[Goal of the exercise]
Leave out the pictures and copy everything else below exactly.
== == ==
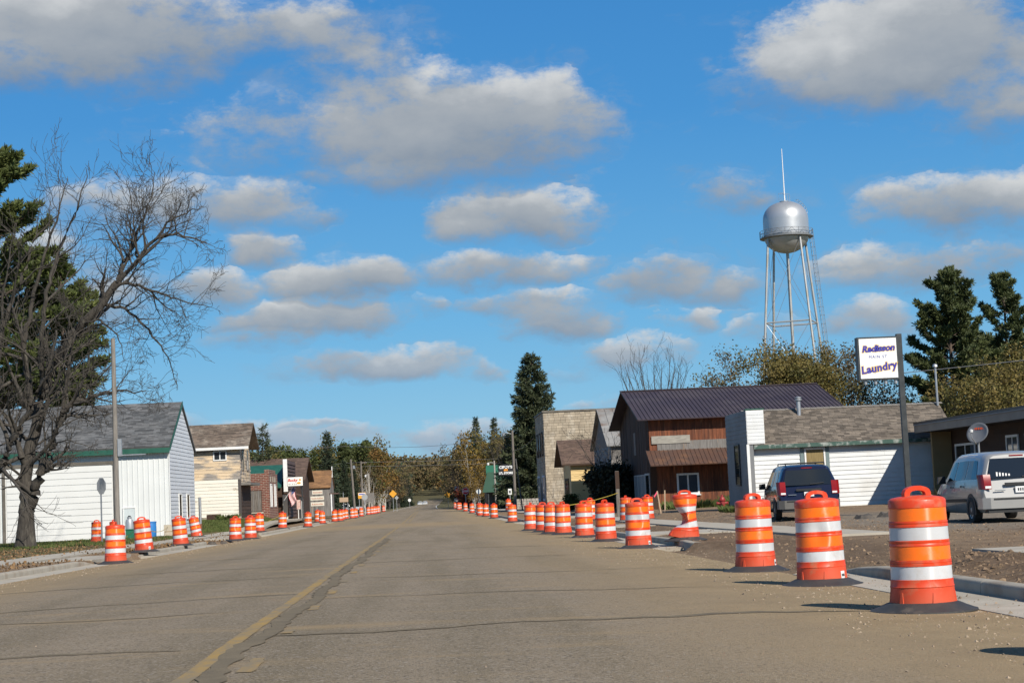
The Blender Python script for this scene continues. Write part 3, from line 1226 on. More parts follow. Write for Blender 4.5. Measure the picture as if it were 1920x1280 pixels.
STONE = pmat('loose_stone', (0.32, 0.25, 0.175), (0.22, 0.165, 0.115), 0.8, 0.9, island=0.3)
CLOD = pmat('dirt_clod', (0.24, 0.165, 0.10), (0.16, 0.108, 0.068), 0.8, 0.95, island=0.3)


def shoulder_r(rng):
    y = 8 + 45 * rng.random() ** 1.8
    x = 4.9 - abs(rng.normal(0, 0.75))
    if rng.random() < 0.15:
        x = rng.uniform(4.9, 5.45)
    x = max(x, -1)
    return x, y, (road_z(x, y) if x < 4.9 else base(y) + 0.02)


def shoulder_l(rng):
    y = 20 + 70 * rng.random() ** 1.5
    x = -8.35 + abs(rng.normal(0, 0.6))
    return x, y, road_z(x, y)


def lot_r(rng):
    y = 8 + 65 * rng.random() ** 1.5
    x = rng.uniform(5.7, 8.0) if y < 24 else rng.uniform(5.6, 14)
    if (8.0 < x < 9.7) and (y < 25 or y > 35):
        x = rng.uniform(9.8, 13)
    return x, y, height(x, y)


def on_road(rng):
    y = 9 + 40 * rng.random() ** 1.5
    x = rng.uniform(-7.5, 4)
    return x, y, road_z(x, y)


g = pebbles('gravel', 6500, shoulder_r, 11, 0.004, 0.022, STONE)
pebbles('gravel', 1600, shoulder_l, 12, 0.006, 0.035, STONE)
pebbles('dirt_clods', 9000, lot_r, 13, 0.008, 0.045, CLOD)
pebbles('gravel', 350, on_road, 14, 0.004, 0.010, STONE)
# ------------------------------------------------------------------ buildings
def window(parent, O, U, N, w, h, frame_mat, pane_mat, fw=0.07, mull=0, depth=0.05, sill=False, rails=0):
    """framed window on a wall: O lower-left corner, U along the wall, N out of it"""
    O, U, N = Vector(O), Vector(U), Vector(N)
    Z = Vector((0, 0, 1))

    def bar(m, u0, u1, v0, v1, n0, n1):
        p = [O + U * u0 + Z * v0 + N * n0, O + U * u1 + Z * v0 + N * n0, O + U * u1 + Z * v0 + N * n1, O + U * u0 + Z * v0 + N * n1]
        q = [a + Z * (v1 - v0) for a in p]
        m.hexa(p, q)
    g = MB()
    bar(g, fw * .6, w - fw * .6, fw * .6, h - fw * .6, 0.0, depth * 0.45)
    win = g.build('window', pane_mat, parent)
    f = MB()
    bar(f, 0, w, 0, fw, 0, depth)
    bar(f, 0, w, h - fw, h, 0, depth)
    bar(f, 0, fw, fw, h - fw, 0, depth)
    bar(f, w - fw, w, fw, h - fw, 0, depth)
    for k in range(mull):
        c = w * (k + 1) / (mull + 1)
        bar(f, c - fw * .4, c + fw * .4, fw, h - fw, 0, depth * .8)
    for k in range(rails):
        c = h * (k + 1) / (rails + 1)
        bar(f, fw, w - fw, c - fw * .3, c + fw * .3, 0, depth * .7)
    f.build('window_frame', frame_mat, win)
    if sill:
        s = MB()
        bar(s, -0.06, w + 0.06, -0.06, -0.003, 0, depth + 0.05)
        s.build('sill', frame_mat, win)
    return win


def siding(parent, O, U, N, wid, z0, z1, pitch, mat, name='siding', clip=None, thick=0.018, seed=0, joint=3.6):
    rows = lap_boards([], wid, z0, z1, pitch, clip, thick, seed, joint)
    return obj(name, boxes_mesh(name, frame_boxes(rows, O, U, (0, 0, 1), N), mat), parent, 'stuff')


def vertical_boards(parent, O, U, N, wid, z0, zt, bw, mat, name='boards', seed=0, thick=0.02, gap=0.008):
    """upright boards; zt is a function of u giving the top"""
    rg = random.Random(seed)
    rows = []
    u = 0.0
    while u < wid - 0.02:
        w = min(bw * rg.uniform(0.8, 1.2), wid - u)
        t = thick * rg.uniform(0.6, 1.4)
        rows.append((u, u + w - gap, z0 - rg.uniform(0, 0.03), zt(u + w / 2), t, t, -0.03))
        u += w
    return obj(name, boxes_mesh(name, frame_boxes(rows, O, U, (0, 0, 1), N), mat), parent, 'stuff')


def gable_x(name, label, X0, X1, Y0, Y1, z0, ze, zr, wallm, group=None):
    """house whose ridge runs across the street direction (along x); gable ends face +x and -x. Core walls only."""
    t = thing(name, label, 'building', (X0, Y0, z0), 0, group)
    W_, D_ = X1 - X0, Y1 - Y0
    e, r = ze - z0, zr - z0
    b = MB()
    prof = [(0, 0), (D_, 0), (D_, e), (D_ / 2, r), (0, e)]
    vs = [(0, y, z) for (y, z) in prof] + [(W_, y, z) for (y, z) in prof]
    b.add(vs, [(4, 3, 2, 1, 0), (5, 6, 7, 8, 9), (0, 1, 6, 5), (1, 2, 7, 6), (4, 0, 5, 9), (2, 3, 8, 7), (3, 4, 9, 8)])
    b.build('wall', wallm, t)
    return t, W_, D_, e, r


def gable_roof_x(t, W_, D_, e, r, over, rake, mat, thick=0.12, both=True):
    """two roof slabs; returns geometry of the near slope for shingles"""
    sl = (r - e) / (D_ / 2)
    L = math.hypot(D_ / 2 + over, sl * (D_ / 2 + over))
    n = Vector((0, -sl, 1)).normalized()
    lift = 0.03
    pe = Vector((-rake, -over, e - sl * over)) + n * lift
    rb = Vector((-rake, D_ / 2, r)) + n * lift
    wid = W_ + 2 * rake
    m = MB()
    m.slab([pe, pe + Vector((wid, 0, 0)), rb + Vector((wid, 0, 0)), rb], -n * 0 + n * thick)
    n2 = Vector((0, sl, 1)).normalized()
    pe2 = Vector((-rake, D_ + over, e - sl * over)) + n2 * lift
    m.slab([pe2 + Vector((wid, 0, 0)), pe2, rb + Vector((0, 0.001, 0)), rb + Vector((wid, 0.001, 0))], n2 * thick)
    roof = m.build('roof', mat, t)
    O = pe + n * thick
    return roof, O, (1, 0, 0), Vector((0, 1, sl)).normalized(), n, wid, L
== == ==
[Result for this task]
The Blender Python script for this scene continues. Write part 3, from line 1226 on. More parts follow. Write for Blender 4.5. Measure the picture as if it were 1920x1280 pixels.
STONE = pmat('loose_stone', (0.32, 0.25, 0.175), (0.22, 0.165, 0.115), 0.8, 0.9, island=0.3)
CLOD = pmat('dirt_clod', (0.24, 0.165, 0.10), (0.16, 0.108, 0.068), 0.8, 0.95, island=0.3)


def shoulder_r(rng):
    y = 8 + 45 * rng.random() ** 1.8
    x = 4.9 - abs(rng.normal(0, 0.75))
    if rng.random() < 0.15:
        x = rng.uniform(4.9, 5.45)
    x = max(x, -1)
    return x, y, (road_z(x, y) if x < 4.9 else base(y) + 0.02)


def shoulder_l(rng):
    y = 20 + 70 * rng.random() ** 1.5
    x = -8.35 + abs(rng.normal(0, 0.6))
    return x, y, road_z(x, y)


def lot_r(rng):
    y = 8 + 65 * rng.random() ** 1.5
    x = rng.uniform(5.7, 8.0) if y < 24 else rng.uniform(5.6, 14)
    if (8.0 < x < 9.7) and (y < 25 or y > 35):
        x = rng.uniform(9.8, 13)
    return x, y, height(x, y)


def on_road(rng):
    y = 9 + 40 * rng.random() ** 1.5
    x = rng.uniform(-7.5, 4)
    return x, y, road_z(x, y)


g = pebbles('gravel', 6500, shoulder_r, 11, 0.004, 0.022, STONE)
pebbles('gravel', 1600, shoulder_l, 12, 0.006, 0.035, STONE)
pebbles('dirt_clods', 9000, lot_r, 13, 0.008, 0.045, CLOD)
pebbles('gravel', 350, on_road, 14, 0.004, 0.010, STONE)
# ------------------------------------------------------------------ buildings
def window(parent, O, U, N, w, h, frame_mat, pane_mat, fw=0.07, mull=0, depth=0.05, sill=False, rails=0):
    """framed window on a wall: O lower-left corner, U along the wall, N out of it"""
    O, U, N = Vector(O), Vector(U), Vector(N)
    Z = Vector((0, 0, 1))

    def bar(m, u0, u1, v0, v1, n0, n1):
        p = [O + U * u0 + Z * v0 + N * n0, O + U * u1 + Z * v0 + N * n0, O + U * u1 + Z * v0 + N * n1, O + U * u0 + Z * v0 + N * n1]
        q = [a + Z * (v1 - v0) for a in p]
        m.hexa(p, q)
    g = MB()
    bar(g, fw * .6, w - fw * .6, fw * .6, h - fw * .6, 0.0, depth * 0.45)
    win = g.build('window', pane_mat, parent)
    f = MB()
    bar(f, 0, w, 0, fw, 0, depth)
    bar(f, 0, w, h - fw, h, 0, depth)
    bar(f, 0, fw, fw, h - fw, 0, depth)
    bar(f, w - fw, w, fw, h - fw, 0, depth)
    for k in range(mull):
        c = w * (k + 1) / (mull + 1)
        bar(f, c - fw * .4, c + fw * .4, fw, h - fw, 0, depth * .8)
    for k in range(rails):
        c = h * (k + 1) / (rails + 1)
        bar(f, fw, w - fw, c - fw * .3, c + fw * .3, 0, depth * .7)
    f.build('window_frame', frame_mat, win)
    if sill:
        s = MB()
        bar(s, -0.06, w + 0.06, -0.06, -0.003, 0, depth + 0.05)
        s.build('sill', frame_mat, win)
    return win


def siding(parent, O, U, N, wid, z0, z1, pitch, mat, name='siding', clip=None, thick=0.018, seed=0, joint=3.6):
    rows = lap_boards([], wid, z0, z1, pitch, clip, thick, seed, joint)
    return obj(name, boxes_mesh(name, frame_boxes(rows, O, U, (0, 0, 1), N), mat), parent, 'stuff')


def vertical_boards(parent, O, U, N, wid, z0, zt, bw, mat, name='boards', seed=0, thick=0.02, gap=0.008):
    """upright boards; zt is a function of u giving the top"""
    rg = random.Random(seed)
    rows = []
    u = 0.0
    while u < wid - 0.02:
        w = min(bw * rg.uniform(0.8, 1.2), wid - u)
        t = thick * rg.uniform(0.6, 1.4)
        rows.append((u, u + w - gap, z0 - rg.uniform(0, 0.03), zt(u + w / 2), t, t, -0.03))
        u += w
    return obj(name, boxes_mesh(name, frame_boxes(rows, O, U, (0, 0, 1), N), mat), parent, 'stuff')


def gable_x(name, label, X0, X1, Y0, Y1, z0, ze, zr, wallm, group=None):
    """house whose ridge runs across the street direction (along x); gable ends face +x and -x. Core walls only."""
    t = thing(name, label, 'building', (X0, Y0, z0), 0, group)
    W_, D_ = X1 - X0, Y1 - Y0
    e, r = ze - z0, zr - z0
    b = MB()
    prof = [(0, 0), (D_, 0), (D_, e), (D_ / 2, r), (0, e)]
    vs = [(0, y, z) for (y, z) in prof] + [(W_, y, z) for (y, z) in prof]
    b.add(vs, [(4, 3, 2, 1, 0), (5, 6, 7, 8, 9), (0, 1, 6, 5), (1, 2, 7, 6), (4, 0, 5, 9), (2, 3, 8, 7), (3, 4, 9, 8)])
    b.build('wall', wallm, t)
    return t, W_, D_, e, r


def gable_roof_x(t, W_, D_, e, r, over, rake, mat, thick=0.12, both=True):
    """two roof slabs; returns geometry of the near slope for shingles"""
    sl = (r - e) / (D_ / 2)
    L = math.hypot(D_ / 2 + over, sl * (D_ / 2 + over))
    n = Vector((0, -sl, 1)).normalized()
    lift = 0.03
    pe = Vector((-rake, -over, e - sl * over)) + n * lift
    rb = Vector((-rake, D_ / 2, r)) + n * lift
    wid = W_ + 2 * rake
    m = MB()
    m.slab([pe, pe + Vector((wid, 0, 0)), rb + Vector((wid, 0, 0)), rb], -n * 0 + n * thick)
    n2 = Vector((0, sl, 1)).normalized()
    pe2 = Vector((-rake, D_ + over, e - sl * over)) + n2 * lift
    m.slab([pe2 + Vector((wid, 0, 0)), pe2, rb + Vector((0, 0.001, 0)), rb + Vector((wid, 0.001, 0))], n2 * thick)
    roof = m.build('roof', mat, t)
    O = pe + n * thick
    return roof, O, (1, 0, 0), Vector((0, 1, sl)).normalized(), n, wid, L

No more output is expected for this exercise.